Unless the entire Board of Directors is removed from office, no director may be removed when the votes cast against removal, or not consenting in writing to such removal, would be sufficient to elect such director if voted cumulatively at an election at which the same total number of votes were cast (or, if such action is taken by written ballot, all memberships entitled to vote were voted) and the entire number of directors authorized at the time of the director’s most recent election were then being elected.

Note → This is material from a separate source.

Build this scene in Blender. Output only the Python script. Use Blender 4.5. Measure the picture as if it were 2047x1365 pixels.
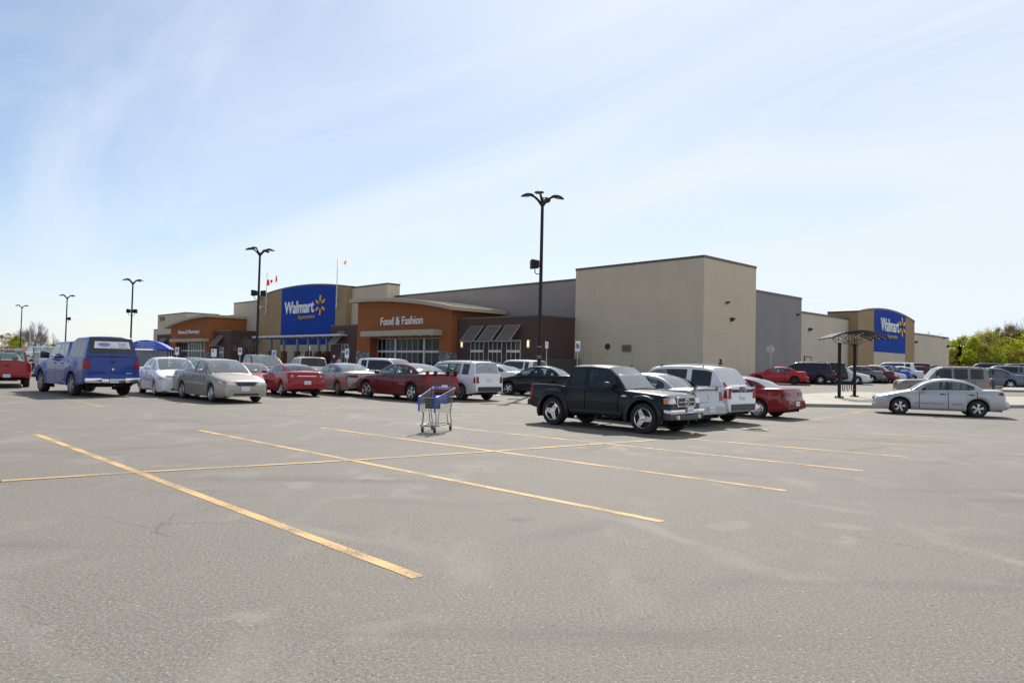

(f) Removal by Court Action.

The Sacramento County Superior Court may, in response to a suit filed by any director or the lesser of 20 Members or 5 percent of the Members, remove any director determined to be guilty of fraudulent or dishonest acts or gross abuse of authority or discretion with reference to the Association. The Association shall be made a party to any such action.

(g) Filling Vacancies.

Vacancies on the Board of Directors shall be filled by a majority vote of the remaining directors though less than a quorum, or by a sole remaining director unless the vacancy is created through removal of a director, in which case the vacancy shall be filled by the affirmative vote of a majority of the Members represented in person or by proxy at a duly held meeting of the Members (at which a quorum is present/by written ballot in accordance with Article IV, Section 6. The Members may elect a Director or Directors at any time to fill any vacancy or vacancies not filled by the Directors by an election at a duly held meeting of the Members or written ballot and shall require the approval of a majority of the voting power.

(h) Reduction in Number of Directors.

No reduction of the authorized number of directors shall have the effect of removing any director before that director’s term of office expires.